Okul kavramına da dikkat çeken Bakan Selçuk, "Bir okul kendi başına bir bütünlüğü olan bir organizma gibidir. O kendi içerisinde yaşama kabiliyetine sahip olursa bütün organizmanın birbiriyle uyumunu sağlamak konusunda daha rahat hareket ederiz. Bu sebeple bütün okullarla ilgili bir okul profili çalışmamız var, bitmek üzere. Okulların her birini çevrimiçi olarak, anlık olarak izleme imkanımız olacak" değerlendirmesini yaptı.

Tasarım atölyeleri

Mesleki eğitimin ekonomi ile bağlantısını ve yüksek öğretime gidişatını önemsediklerini belirten Selçuk, bunu ilk okulda da başlatmak istediklerini kaydererek, "bu amaçla yapmak istediğimiz şeylerden biri de tasarım-beceri atölyeleri" dedi. Tasarım atölyelerindeki temel çıkışın yüksek öğretime yansıyan alanların grupsal olarak her birinin ilkokuldaki atölyelere izdüşümünü koymak olduğunu kaydetti.

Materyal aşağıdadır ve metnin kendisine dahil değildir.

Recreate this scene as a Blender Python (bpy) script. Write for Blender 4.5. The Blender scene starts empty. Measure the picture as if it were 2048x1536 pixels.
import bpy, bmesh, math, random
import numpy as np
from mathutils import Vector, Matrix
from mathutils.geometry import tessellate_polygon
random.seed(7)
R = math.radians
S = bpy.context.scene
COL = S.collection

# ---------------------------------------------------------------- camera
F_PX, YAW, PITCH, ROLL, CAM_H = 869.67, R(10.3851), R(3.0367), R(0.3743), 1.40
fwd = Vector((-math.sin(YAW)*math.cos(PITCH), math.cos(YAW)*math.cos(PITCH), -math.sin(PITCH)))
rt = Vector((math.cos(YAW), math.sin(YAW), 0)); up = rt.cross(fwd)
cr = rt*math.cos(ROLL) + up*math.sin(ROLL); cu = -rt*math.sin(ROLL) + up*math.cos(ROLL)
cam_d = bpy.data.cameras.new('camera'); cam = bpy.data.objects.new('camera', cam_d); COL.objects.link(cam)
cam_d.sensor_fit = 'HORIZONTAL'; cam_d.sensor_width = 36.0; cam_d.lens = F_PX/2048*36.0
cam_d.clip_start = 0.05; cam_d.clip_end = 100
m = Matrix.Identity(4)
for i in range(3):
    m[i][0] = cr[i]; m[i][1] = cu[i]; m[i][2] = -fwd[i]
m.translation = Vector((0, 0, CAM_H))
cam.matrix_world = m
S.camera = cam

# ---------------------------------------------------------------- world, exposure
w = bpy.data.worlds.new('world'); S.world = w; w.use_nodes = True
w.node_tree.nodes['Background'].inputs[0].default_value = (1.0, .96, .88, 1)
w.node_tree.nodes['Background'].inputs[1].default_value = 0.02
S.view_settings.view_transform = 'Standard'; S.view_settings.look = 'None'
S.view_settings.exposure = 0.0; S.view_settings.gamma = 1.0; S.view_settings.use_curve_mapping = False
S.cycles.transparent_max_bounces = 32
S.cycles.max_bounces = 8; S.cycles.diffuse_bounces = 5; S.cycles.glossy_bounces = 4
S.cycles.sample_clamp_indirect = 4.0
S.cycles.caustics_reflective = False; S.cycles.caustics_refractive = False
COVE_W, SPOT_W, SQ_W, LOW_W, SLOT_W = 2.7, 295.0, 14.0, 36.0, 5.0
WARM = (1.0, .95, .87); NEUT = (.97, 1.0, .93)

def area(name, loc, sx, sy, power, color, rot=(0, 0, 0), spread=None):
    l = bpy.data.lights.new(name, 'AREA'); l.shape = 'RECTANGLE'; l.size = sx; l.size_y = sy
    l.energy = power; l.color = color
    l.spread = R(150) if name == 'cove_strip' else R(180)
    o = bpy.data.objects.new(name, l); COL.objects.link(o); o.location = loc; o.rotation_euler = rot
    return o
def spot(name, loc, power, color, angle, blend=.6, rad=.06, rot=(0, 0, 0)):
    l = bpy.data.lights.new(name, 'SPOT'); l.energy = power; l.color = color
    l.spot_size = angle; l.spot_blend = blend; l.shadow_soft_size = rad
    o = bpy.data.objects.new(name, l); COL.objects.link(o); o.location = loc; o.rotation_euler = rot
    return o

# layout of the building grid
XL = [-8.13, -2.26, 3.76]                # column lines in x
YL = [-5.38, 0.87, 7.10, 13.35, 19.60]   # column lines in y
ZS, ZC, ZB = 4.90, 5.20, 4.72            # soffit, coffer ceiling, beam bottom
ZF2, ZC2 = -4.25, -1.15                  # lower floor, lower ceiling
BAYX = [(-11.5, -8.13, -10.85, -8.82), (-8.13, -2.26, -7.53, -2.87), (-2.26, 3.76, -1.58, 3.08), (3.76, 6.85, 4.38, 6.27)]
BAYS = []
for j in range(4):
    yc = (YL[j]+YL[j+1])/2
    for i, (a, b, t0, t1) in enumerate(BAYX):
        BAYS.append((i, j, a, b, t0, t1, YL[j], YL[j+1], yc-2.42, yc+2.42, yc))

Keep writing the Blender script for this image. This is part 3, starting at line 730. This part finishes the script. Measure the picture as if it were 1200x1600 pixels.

Türkiye'de herkesin üniversite mezunu olmasının doğru olmadığını kaydeden Selçuk, "Toplumun farkı katmanlarda farklı elemanlara ihtiyacı var. Bu ihtiyacı karşılamak için çok donanımlı mesleki eğitim kuruluşları, çocukların meslek liselerinden, teknik liselerden mezun olmalarını da gerçekleştirmeli ki onlar, para kazanabilecekleri, üretim yapabilecekleri ortamları bulabilsinler" diyerek tümüyle bir zihniyet değişikliği yaptıklarını kaydetti.

"Üniversite öğrencileri olarak sizi farklılaştıran tek şey ders dışında yaptıklarınızdır" diyen Selçuk, "Dersleri herkes alıyor, herkes buradan bir diploma alma olasılığına sahip, herkes bu notları alabilir, geçebilir sınıflarını ama sizi siz yapan özelleştiren, özgünleştiren şey ders dışında yaptıklarınızdır" diye konuştu.